Estudios de sociología contemporánea, como los de José Casanova, advierten que la religión no ha desaparecido en la modernidad —como algunos profetizaron bajo el influjo del secularismo ilustrado— sino que ha mutado: se ha vuelto más individualizada, más autorreflexiva, más dispuesta al diálogo con otras formas de pensar el mundo. En lugar de replegarse o extinguirse, muchas expresiones religiosas han abandonado la pretensión de monopolizar la verdad para inscribirse, en cambio, en el concierto plural de una sociedad democrática. Esta transformación no significa que la religión haya perdido relevancia; al contrario, ha asumido nuevas formas de presencia que ya no se articulan necesariamente desde el poder institucional, sino desde la vivencia existencial y comunitaria.

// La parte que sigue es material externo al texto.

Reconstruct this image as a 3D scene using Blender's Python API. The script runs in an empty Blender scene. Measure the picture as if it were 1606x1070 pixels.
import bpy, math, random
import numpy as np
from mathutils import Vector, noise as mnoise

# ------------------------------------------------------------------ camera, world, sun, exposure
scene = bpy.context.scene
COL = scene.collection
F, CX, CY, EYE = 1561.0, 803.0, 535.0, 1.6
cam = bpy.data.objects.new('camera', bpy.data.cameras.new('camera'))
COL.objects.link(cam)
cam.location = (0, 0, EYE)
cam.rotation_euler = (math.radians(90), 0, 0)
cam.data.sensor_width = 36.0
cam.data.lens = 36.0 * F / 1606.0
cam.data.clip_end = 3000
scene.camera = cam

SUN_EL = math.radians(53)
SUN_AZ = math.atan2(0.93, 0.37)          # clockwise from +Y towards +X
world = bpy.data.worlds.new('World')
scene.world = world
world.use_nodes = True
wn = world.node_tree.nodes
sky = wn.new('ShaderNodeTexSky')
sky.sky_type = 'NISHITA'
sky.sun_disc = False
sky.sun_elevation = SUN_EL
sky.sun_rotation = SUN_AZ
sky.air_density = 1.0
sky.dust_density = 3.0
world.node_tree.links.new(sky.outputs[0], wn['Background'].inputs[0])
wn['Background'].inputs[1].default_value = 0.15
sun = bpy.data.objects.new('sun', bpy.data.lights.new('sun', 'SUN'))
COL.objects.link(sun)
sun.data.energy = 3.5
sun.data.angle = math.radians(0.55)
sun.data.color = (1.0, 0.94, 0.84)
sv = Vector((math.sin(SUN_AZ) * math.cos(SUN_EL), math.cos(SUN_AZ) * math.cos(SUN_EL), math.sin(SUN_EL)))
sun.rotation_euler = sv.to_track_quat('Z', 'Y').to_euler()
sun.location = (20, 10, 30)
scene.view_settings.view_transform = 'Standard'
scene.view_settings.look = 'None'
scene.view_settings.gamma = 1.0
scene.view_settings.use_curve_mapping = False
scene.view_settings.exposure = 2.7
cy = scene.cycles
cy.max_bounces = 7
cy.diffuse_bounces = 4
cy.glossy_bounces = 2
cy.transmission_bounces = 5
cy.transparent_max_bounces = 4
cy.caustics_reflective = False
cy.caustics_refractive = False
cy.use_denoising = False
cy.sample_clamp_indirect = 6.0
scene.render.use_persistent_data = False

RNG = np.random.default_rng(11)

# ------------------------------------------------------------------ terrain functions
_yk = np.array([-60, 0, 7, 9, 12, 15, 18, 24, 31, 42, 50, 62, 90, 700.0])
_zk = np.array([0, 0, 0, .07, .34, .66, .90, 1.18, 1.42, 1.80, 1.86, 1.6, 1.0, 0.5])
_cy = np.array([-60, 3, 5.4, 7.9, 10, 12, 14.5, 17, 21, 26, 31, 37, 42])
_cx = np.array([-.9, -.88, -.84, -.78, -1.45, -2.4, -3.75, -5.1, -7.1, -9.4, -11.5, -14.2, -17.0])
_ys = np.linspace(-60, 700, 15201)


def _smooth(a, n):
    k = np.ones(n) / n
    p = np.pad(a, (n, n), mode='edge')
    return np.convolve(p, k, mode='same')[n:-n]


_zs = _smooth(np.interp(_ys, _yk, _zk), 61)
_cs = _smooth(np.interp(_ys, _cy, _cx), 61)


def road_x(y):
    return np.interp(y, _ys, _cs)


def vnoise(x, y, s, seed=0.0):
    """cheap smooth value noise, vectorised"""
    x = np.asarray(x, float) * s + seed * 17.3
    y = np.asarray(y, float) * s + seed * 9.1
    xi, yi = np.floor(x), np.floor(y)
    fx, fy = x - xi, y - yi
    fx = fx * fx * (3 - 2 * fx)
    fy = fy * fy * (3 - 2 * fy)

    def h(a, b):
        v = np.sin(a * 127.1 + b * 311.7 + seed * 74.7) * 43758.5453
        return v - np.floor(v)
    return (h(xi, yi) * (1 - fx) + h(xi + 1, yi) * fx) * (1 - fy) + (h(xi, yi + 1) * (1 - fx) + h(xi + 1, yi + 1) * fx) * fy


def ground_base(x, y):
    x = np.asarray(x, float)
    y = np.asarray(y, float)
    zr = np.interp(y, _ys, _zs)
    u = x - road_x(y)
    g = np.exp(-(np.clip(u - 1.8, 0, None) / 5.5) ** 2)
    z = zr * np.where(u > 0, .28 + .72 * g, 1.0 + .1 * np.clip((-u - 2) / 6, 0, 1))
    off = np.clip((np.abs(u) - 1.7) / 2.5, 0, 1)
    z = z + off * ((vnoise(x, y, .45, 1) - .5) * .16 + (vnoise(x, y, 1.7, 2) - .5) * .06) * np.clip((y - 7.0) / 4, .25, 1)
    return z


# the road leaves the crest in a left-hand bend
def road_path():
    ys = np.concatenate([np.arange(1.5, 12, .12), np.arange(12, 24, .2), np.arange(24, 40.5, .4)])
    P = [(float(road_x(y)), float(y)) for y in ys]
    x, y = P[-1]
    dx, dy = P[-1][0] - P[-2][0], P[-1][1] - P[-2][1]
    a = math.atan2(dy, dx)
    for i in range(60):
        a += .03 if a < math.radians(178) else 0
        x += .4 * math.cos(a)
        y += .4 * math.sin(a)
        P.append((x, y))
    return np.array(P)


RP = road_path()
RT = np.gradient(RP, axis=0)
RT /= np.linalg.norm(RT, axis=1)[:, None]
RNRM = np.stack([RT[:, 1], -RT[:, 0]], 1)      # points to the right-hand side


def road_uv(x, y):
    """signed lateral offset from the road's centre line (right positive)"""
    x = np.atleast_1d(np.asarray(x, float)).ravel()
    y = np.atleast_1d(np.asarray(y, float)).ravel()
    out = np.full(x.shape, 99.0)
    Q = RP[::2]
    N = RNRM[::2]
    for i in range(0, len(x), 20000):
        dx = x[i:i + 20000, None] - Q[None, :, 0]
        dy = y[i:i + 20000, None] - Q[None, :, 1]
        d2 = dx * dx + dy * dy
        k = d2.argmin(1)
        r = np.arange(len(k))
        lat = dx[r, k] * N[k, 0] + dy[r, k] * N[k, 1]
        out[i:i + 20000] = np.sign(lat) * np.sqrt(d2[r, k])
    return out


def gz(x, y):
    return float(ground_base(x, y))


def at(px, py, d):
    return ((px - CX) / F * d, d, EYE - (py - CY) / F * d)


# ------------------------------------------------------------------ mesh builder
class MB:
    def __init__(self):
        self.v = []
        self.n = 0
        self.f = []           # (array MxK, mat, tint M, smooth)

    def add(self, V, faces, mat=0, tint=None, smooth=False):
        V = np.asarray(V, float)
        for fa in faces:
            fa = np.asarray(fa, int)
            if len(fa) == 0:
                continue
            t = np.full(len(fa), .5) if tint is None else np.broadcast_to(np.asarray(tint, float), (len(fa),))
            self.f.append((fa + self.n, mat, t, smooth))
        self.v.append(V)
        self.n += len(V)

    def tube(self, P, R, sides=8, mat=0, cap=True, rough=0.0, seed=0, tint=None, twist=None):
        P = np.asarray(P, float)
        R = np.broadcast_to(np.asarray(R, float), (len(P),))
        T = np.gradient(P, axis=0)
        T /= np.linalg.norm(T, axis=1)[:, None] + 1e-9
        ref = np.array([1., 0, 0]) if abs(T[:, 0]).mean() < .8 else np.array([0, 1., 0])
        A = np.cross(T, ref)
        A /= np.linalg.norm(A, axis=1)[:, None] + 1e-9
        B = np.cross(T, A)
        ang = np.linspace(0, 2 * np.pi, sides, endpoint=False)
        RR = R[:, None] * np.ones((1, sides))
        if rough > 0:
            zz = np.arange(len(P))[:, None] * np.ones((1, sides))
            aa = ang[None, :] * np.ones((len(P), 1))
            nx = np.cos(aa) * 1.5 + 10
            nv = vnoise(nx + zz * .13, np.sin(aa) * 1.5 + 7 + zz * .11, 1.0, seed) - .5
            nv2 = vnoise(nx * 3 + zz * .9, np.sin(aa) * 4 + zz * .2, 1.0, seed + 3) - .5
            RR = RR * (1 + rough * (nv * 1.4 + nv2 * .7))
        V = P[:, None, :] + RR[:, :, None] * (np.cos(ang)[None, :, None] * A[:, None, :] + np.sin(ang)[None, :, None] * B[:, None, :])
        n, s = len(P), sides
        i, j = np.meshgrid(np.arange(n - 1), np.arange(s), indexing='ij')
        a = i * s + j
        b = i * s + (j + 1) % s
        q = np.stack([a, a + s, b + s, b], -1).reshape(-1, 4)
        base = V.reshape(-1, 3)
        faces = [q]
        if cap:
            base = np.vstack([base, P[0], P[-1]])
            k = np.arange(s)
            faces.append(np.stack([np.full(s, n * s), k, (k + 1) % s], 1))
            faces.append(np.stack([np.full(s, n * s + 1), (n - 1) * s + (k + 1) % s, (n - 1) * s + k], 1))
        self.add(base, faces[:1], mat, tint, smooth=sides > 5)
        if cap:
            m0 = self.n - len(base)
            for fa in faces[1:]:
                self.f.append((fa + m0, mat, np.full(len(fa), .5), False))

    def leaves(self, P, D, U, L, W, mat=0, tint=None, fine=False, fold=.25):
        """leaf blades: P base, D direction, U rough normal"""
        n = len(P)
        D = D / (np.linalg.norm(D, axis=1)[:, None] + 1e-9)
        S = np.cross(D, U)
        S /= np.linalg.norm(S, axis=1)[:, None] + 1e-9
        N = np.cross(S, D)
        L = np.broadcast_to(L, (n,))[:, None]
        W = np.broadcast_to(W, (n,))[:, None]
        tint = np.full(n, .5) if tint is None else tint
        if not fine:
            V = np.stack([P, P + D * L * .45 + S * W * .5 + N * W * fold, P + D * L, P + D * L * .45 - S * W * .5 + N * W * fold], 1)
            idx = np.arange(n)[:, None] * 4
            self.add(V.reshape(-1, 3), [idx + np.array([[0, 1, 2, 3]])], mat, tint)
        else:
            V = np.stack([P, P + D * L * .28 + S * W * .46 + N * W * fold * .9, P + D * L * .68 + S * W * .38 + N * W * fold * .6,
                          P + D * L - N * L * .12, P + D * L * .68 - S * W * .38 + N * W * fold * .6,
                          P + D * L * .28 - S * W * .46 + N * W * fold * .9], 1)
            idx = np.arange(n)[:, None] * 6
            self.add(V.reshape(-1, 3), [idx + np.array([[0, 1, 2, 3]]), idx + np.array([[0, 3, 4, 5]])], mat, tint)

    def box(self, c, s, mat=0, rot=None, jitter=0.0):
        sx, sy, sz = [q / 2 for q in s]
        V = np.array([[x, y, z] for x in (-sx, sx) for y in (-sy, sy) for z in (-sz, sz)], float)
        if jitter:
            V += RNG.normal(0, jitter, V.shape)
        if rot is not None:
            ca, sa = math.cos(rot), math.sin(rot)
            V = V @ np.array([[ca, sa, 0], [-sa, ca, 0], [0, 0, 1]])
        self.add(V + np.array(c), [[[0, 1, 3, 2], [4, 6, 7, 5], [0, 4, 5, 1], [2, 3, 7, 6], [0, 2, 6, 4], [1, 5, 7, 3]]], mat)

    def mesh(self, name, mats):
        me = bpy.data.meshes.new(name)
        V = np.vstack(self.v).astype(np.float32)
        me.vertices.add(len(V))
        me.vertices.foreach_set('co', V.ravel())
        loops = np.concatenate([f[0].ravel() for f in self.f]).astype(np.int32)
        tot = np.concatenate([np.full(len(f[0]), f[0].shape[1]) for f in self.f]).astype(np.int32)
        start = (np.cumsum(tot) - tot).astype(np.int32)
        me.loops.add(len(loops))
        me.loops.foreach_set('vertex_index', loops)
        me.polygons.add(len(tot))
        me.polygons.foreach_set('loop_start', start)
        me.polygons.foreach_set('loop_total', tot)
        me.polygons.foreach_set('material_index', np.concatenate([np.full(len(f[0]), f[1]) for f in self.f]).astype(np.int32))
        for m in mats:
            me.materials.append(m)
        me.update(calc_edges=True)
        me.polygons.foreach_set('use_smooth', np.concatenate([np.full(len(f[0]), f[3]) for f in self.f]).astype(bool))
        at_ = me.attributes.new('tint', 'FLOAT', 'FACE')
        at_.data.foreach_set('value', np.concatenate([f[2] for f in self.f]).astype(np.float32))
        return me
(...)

En ese marco, el rol de la democracia no es extirpar lo religioso de la vida pública, como si se tratara de una patología, sino garantizar que ninguna voz —ni la religiosa ni la secular— se imponga como única o se arrogue el derecho de cerrar el debate. Lo que está en juego no es simplemente la neutralidad estatal, sino la calidad del espacio público como lugar de encuentro de la diferencia. Un laicismo maduro no necesita levantar barricadas contra la espiritualidad, sino generar condiciones para que todas las formas de creencia —incluida la no creencia— puedan expresarse sin miedo ni privilegios. Cuando el laicismo se convierte en una ideología de exclusión, corre el riesgo de volverse él mismo un dogma, tan rígido y autoritario como aquello que pretende combatir. Más que una cruzada contra las sotanas, necesitamos una ética del encuentro: donde la religión no dicte leyes, pero tampoco sea expulsada del foro público como si fuese un resto medieval.
Desde una postura laicista excluyente, Aguiar propone una democracia que, en nombre de la razón, se desentiende de lo espiritual, como si lo humano pudiera pensarse en partes. Pero lo humano no es unívoco. Es cuerpo y misterio, razón y símbolo, carne y trascendencia. Decir que lo religioso debe mantenerse “lo más alejado posible” del espacio democrático no fortalece la democracia: la vuelve miope. Porque una democracia que se precie debe ser capaz de alojar esa complejidad sin temor. No se trata de más sotanas, ni de menos laicidad. Se trata de más democracia. Y eso implica escuchar también a quienes, sin importar su credo o su ausencia, buscan habitar el mundo con dignidad y esperanza.